▶ [Your goal] Reproduce the listing below exactly, minus its pictures.

▶ [Provided material]
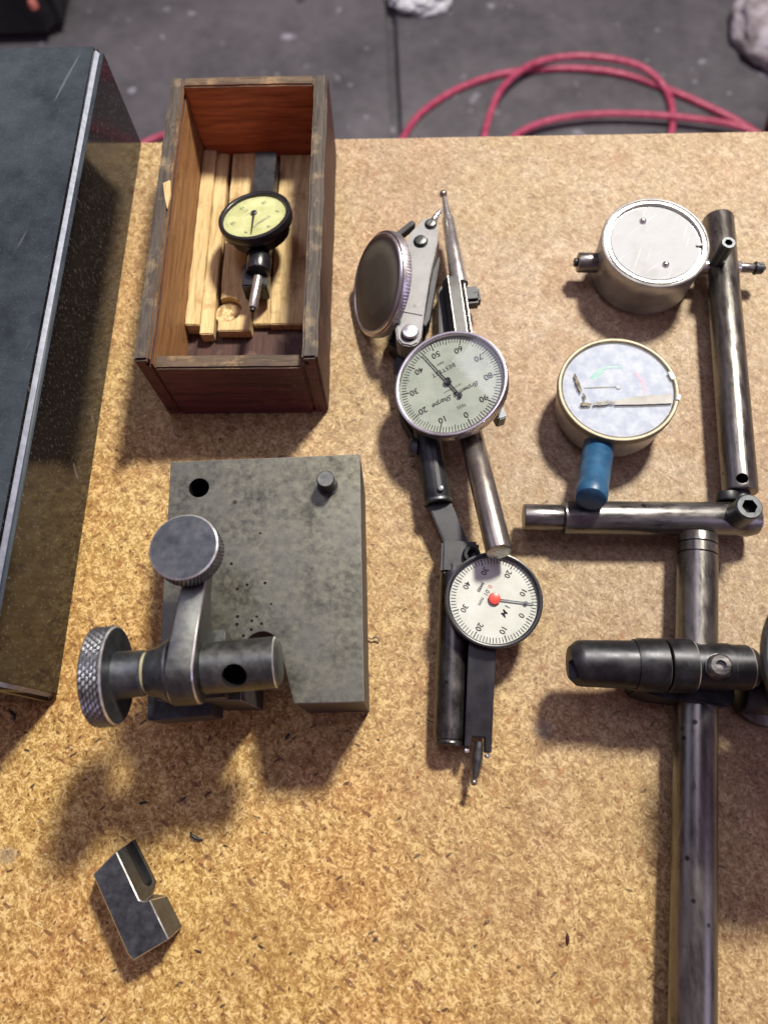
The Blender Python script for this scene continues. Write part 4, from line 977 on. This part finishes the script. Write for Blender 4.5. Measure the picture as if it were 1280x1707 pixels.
cut(o, boxp(c0 + Vector((0.0, -.004, .004)), .005, .009, .011, (1, .3, .3), bevel=0), 'black_clamp')
b = lathe(bmesh.new(), c0, cdv, [(a[2] - .003, 0), (a[2] - .003, .0123), (a[2], .0129), (a[3], .0130, 1), (a[3] + .0004, .0123), (a[3] + .0003, 0)], 56); obj('clamp_ring', b, ['black_clamp', 'edge_steel'], st)
b = lathe(bmesh.new(), c0, cdv, [(a[3], 0), (a[3], .0095), (a[4], .0095), (a[4], 0)], 40); obj('clamp_gap', b, 'hole', st)
b = lathe(bmesh.new(), c0, cdv, [(a[4], 0), (a[4], .0126), (a[4] + .0004, .0130), (a[5] - .0006, .0130, 1), (a[5], .0125), (a[5], 0)], 56); obj('clamp_ring', b, ['black_clamp', 'edge_steel'], st)
b = lathe(bmesh.new(), c0, cdv, [(a[5] - .001, 0), (a[5] - .001, .0110), (a[6] + .004, .0114, 1), (a[6] + .0043, .0108), (a[7] - .0035, .0108, 1), (a[7] - .0029, .0104), (a[7], .0090), (a[7], 0)], 56); obj('clamp_barrel', b, ['black_clamp', 'edge_steel'], st)
m0 = c0 + cdv * ((a[2] + a[6]) / 2)
obj('clamp_yoke', slab([W(x, y, .0285) for x, y in [(1066, 1080), (1220, 1082), (1226, 1168), (1216, 1180), (1150, 1168), (1102, 1163), (1066, 1150)]], .001, .0285, bevel=.0012, seg=2), 'black_clamp', st)
p = W(1204, 1108, cz + .0160)
b = lathe(bmesh.new(), (p.x + .0004, p.y - .0006, cz + .004), (-.12, 0.02, 1), [(0, 0), (0, .0060), (.0075, .0060), (.0077, .0053), (.0083, .0053), (.0085, .0060), (.0092, .0060), (.0094, .0053), (.0101, .0053), (.0103, .0058), (.0125, .0054), (.0133, .0044), (.0133, .0024), (.011, .0023), (.011, 0)], 32); obj('locking_screw', b, 'bar_steel', st)
obj('knob_spindle', cylp(c0 + cdv * (a[7] - .002), c0 + cdv * (a[7] + 0.012), .0060, .0003), 'black_metal', st)
rz = 0.096; rc = W(1276, 1112, rz) + Vector((0.041, 0, 0))
gd = thing('round_dial_head', 'round dark gauge head with a bright rim, cut off by the right photo edge', 'dial gauge', (rc.x, rc.y, 0))
obj('case', lathe(bmesh.new(), rc, (0, 0, 1), [(-.026, 0), (-.026, .026), (-.024, .028), (-.010, .031), (-.006, .036), (-.006, 0)], 96), 'black_clamp', gd)
obj('rim', lathe(bmesh.new(), rc, (0, 0, 1), [(-.006, .030), (-.006, .0400), (-.005, .0408), (-.0045, .041), (-.001, .041), (0, .040), (0, .0392), (-.002, .0390), (-.002, .030)], 160), 'dark_steel', gd)
obj('dial_face', disc(rc - Vector((0, 0, .0022)), (0, 0, 1), .0388), 'black_clamp', gd)
obj('pillar', cylp((rc.x, rc.y, 0), (rc.x, rc.y, rz - .0255), .011, .001), 'rod_steel', gd)
obj('foot', cylp((rc.x, rc.y, 0), (rc.x, rc.y, .006), .018, .001), 'rod_steel', gd)
b = cylp(W(1228, 1148, 0.013), W(1292, 1152, 0.013), 0.0122, .003); obj('lower_boss', b, 'black_metal', st)
# the spindle of the face-down gauge passes through the rod
cut(o_ur, cylp(W(1150, 444, .0155), W(1262, 447, .0155), 0.0045, .0001, 28), 'hole')

# ------------------------------------------------------------------ small debris
def curl(name, label, cat, pts, r, mat, z=0.0):
    P_ = [W(x, y, z + dz) for x, y, dz in pts]
    return obj(name, tube(P_, r, 8, sub=6, taper=True), mat, cat=cat, label=label, origin=W(pts[0][0], pts[0][1], z))
curl('metal_chip', 'black curled metal chip on bare board right of the notched steel block', 'metal chip', [(318, 1386, .001), (320, 1392, .0016), (326, 1397, .0012), (333, 1399, .0012), (339, 1400, .0009)], 0.0009, 'black_metal')
curl('metal_chip', 'thin silver curl of swarf touching the right side of the steel base block', 'metal chip', [(611, 1063, .001), (620, 1065, .0022), (627, 1062, .0030), (632, 1067, .0018), (629, 1071, .001)], 0.0005, 'satin_chrome')
curl('metal_chip', 'dark curled chip in the shadow in front of the granite block', 'metal chip', [(14, 1182, .001), (20, 1188, .0014), (25, 1195, .0010), (24, 1204, .0008)], 0.0008, 'black_metal')
curl('wood_splinter', 'dark brown splinter on the board left of the lower post', 'splinter', [(945, 1555, .0006), (946, 1565, .0008), (945, 1577, .0006)], 0.0008, 'maroon')
curl('wood_splinter', 'small black sliver between the notch of the steel block and the shank', 'splinter', [(483, 1222, .0006), (479, 1228, .0008), (475, 1233, .0006)], 0.0008, 'black_metal')
curl('metal_chip', 'short black chip in the shadow below the side knob', 'metal chip', [(231, 1341, .0006), (238, 1338, .0010), (246, 1337, .0006)], 0.0006, 'black_metal')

▶ [Written response]
The Blender Python script for this scene continues. Write part 4, from line 977 on. This part finishes the script. Write for Blender 4.5. Measure the picture as if it were 1280x1707 pixels.
cut(o, boxp(c0 + Vector((0.0, -.004, .004)), .005, .009, .011, (1, .3, .3), bevel=0), 'black_clamp')
b = lathe(bmesh.new(), c0, cdv, [(a[2] - .003, 0), (a[2] - .003, .0123), (a[2], .0129), (a[3], .0130, 1), (a[3] + .0004, .0123), (a[3] + .0003, 0)], 56); obj('clamp_ring', b, ['black_clamp', 'edge_steel'], st)
b = lathe(bmesh.new(), c0, cdv, [(a[3], 0), (a[3], .0095), (a[4], .0095), (a[4], 0)], 40); obj('clamp_gap', b, 'hole', st)
b = lathe(bmesh.new(), c0, cdv, [(a[4], 0), (a[4], .0126), (a[4] + .0004, .0130), (a[5] - .0006, .0130, 1), (a[5], .0125), (a[5], 0)], 56); obj('clamp_ring', b, ['black_clamp', 'edge_steel'], st)
b = lathe(bmesh.new(), c0, cdv, [(a[5] - .001, 0), (a[5] - .001, .0110), (a[6] + .004, .0114, 1), (a[6] + .0043, .0108), (a[7] - .0035, .0108, 1), (a[7] - .0029, .0104), (a[7], .0090), (a[7], 0)], 56); obj('clamp_barrel', b, ['black_clamp', 'edge_steel'], st)
m0 = c0 + cdv * ((a[2] + a[6]) / 2)
obj('clamp_yoke', slab([W(x, y, .0285) for x, y in [(1066, 1080), (1220, 1082), (1226, 1168), (1216, 1180), (1150, 1168), (1102, 1163), (1066, 1150)]], .001, .0285, bevel=.0012, seg=2), 'black_clamp', st)
p = W(1204, 1108, cz + .0160)
b = lathe(bmesh.new(), (p.x + .0004, p.y - .0006, cz + .004), (-.12, 0.02, 1), [(0, 0), (0, .0060), (.0075, .0060), (.0077, .0053), (.0083, .0053), (.0085, .0060), (.0092, .0060), (.0094, .0053), (.0101, .0053), (.0103, .0058), (.0125, .0054), (.0133, .0044), (.0133, .0024), (.011, .0023), (.011, 0)], 32); obj('locking_screw', b, 'bar_steel', st)
obj('knob_spindle', cylp(c0 + cdv * (a[7] - .002), c0 + cdv * (a[7] + 0.012), .0060, .0003), 'black_metal', st)
rz = 0.096; rc = W(1276, 1112, rz) + Vector((0.041, 0, 0))
gd = thing('round_dial_head', 'round dark gauge head with a bright rim, cut off by the right photo edge', 'dial gauge', (rc.x, rc.y, 0))
obj('case', lathe(bmesh.new(), rc, (0, 0, 1), [(-.026, 0), (-.026, .026), (-.024, .028), (-.010, .031), (-.006, .036), (-.006, 0)], 96), 'black_clamp', gd)
obj('rim', lathe(bmesh.new(), rc, (0, 0, 1), [(-.006, .030), (-.006, .0400), (-.005, .0408), (-.0045, .041), (-.001, .041), (0, .040), (0, .0392), (-.002, .0390), (-.002, .030)], 160), 'dark_steel', gd)
obj('dial_face', disc(rc - Vector((0, 0, .0022)), (0, 0, 1), .0388), 'black_clamp', gd)
obj('pillar', cylp((rc.x, rc.y, 0), (rc.x, rc.y, rz - .0255), .011, .001), 'rod_steel', gd)
obj('foot', cylp((rc.x, rc.y, 0), (rc.x, rc.y, .006), .018, .001), 'rod_steel', gd)
b = cylp(W(1228, 1148, 0.013), W(1292, 1152, 0.013), 0.0122, .003); obj('lower_boss', b, 'black_metal', st)
# the spindle of the face-down gauge passes through the rod
cut(o_ur, cylp(W(1150, 444, .0155), W(1262, 447, .0155), 0.0045, .0001, 28), 'hole')

# ------------------------------------------------------------------ small debris
def curl(name, label, cat, pts, r, mat, z=0.0):
    P_ = [W(x, y, z + dz) for x, y, dz in pts]
    return obj(name, tube(P_, r, 8, sub=6, taper=True), mat, cat=cat, label=label, origin=W(pts[0][0], pts[0][1], z))
curl('metal_chip', 'black curled metal chip on bare board right of the notched steel block', 'metal chip', [(318, 1386, .001), (320, 1392, .0016), (326, 1397, .0012), (333, 1399, .0012), (339, 1400, .0009)], 0.0009, 'black_metal')
curl('metal_chip', 'thin silver curl of swarf touching the right side of the steel base block', 'metal chip', [(611, 1063, .001), (620, 1065, .0022), (627, 1062, .0030), (632, 1067, .0018), (629, 1071, .001)], 0.0005, 'satin_chrome')
curl('metal_chip', 'dark curled chip in the shadow in front of the granite block', 'metal chip', [(14, 1182, .001), (20, 1188, .0014), (25, 1195, .0010), (24, 1204, .0008)], 0.0008, 'black_metal')
curl('wood_splinter', 'dark brown splinter on the board left of the lower post', 'splinter', [(945, 1555, .0006), (946, 1565, .0008), (945, 1577, .0006)], 0.0008, 'maroon')
curl('wood_splinter', 'small black sliver between the notch of the steel block and the shank', 'splinter', [(483, 1222, .0006), (479, 1228, .0008), (475, 1233, .0006)], 0.0008, 'black_metal')
curl('metal_chip', 'short black chip in the shadow below the side knob', 'metal chip', [(231, 1341, .0006), (238, 1338, .0010), (246, 1337, .0006)], 0.0006, 'black_metal')